二人っ子政策の余波
中国の統計局は中国の人口が十三億七三四九万人になったと発表した(二〇一五年調査のデータ)。二〇一〇年から二〇一五年の五年間で三三七七万人増加したそうだ。五年間の増加率は三%弱だが、人数でいえば日本の四分の一ほどの人口が増えたことになる。ただし、この数値はきちんと戸籍を登録した人だけに限られるので、戸籍を登録していない人口を含めるともっと数は多くなる。

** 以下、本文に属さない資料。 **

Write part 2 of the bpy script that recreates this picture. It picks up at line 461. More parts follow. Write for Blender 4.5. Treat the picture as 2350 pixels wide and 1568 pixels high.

戸籍外の人口は、一億とも二億とも言われているが、当然、その実態は把握できない。
内訳を見ると、六〇歳以上の人口は約二億一二〇〇万人で、人口比にすると、十六・二%。○歳から十四歳の人口は約二億二七〇〇万人で、人口比では十六・五%。六〇歳以上の人口比は二〇一〇年から二〇一五年の間に二・九ポイント上昇し、少子高齢化の傾向にある。
中国政府は、このまま少子高齢化が続けば、いずれ国力が衰え、老人を養うのも困難になると、去年、中国は一人っ子政策をあらため、二人っ子政策にした。ちなみに、一人っ子政策は厳密に言えば、「都市戸籍者の一人っ子政策」であり、一人っ子政策の対象者は都市住民に限られ、農村戸籍や少数民族は従来から二人の出産が認められていた(少数民族は民族によっては三人まで生んでよい民族もある)。ともあれ、二人っ子政策によって、誰でも二人まで子供を生むことができるようになった。
周囲の中国人に「子供をもう一人作るの?」と訊いてみると、たいていは「ひとりで十分。教育費にお金がかかるから、二人目は生まない」という声が多かった。子供の教育費がかかりすぎるというこのあたりの事情は日本と似ているかもしれない。
ただ、その一方で二人目が欲しいという人も割合にいるようだ。中国では男が跡継ぎという意識がまだ強い――若い夫婦がそう思わなくても親がこだわる――ので、上は女の子だったから、次は男の子が欲しいという人もいたりする。二人目が欲しくて産婦人科へ通院する人が徐々に増えているようだ。
上海では、二人っ子政策になってから、面積の広いマンションがよく売れ、その価格の上昇幅も大きい。二人目を生んだ時に今のマンションでは手狭になるので、広いマンションに買い替えたいというニーズが高まっているのだとか。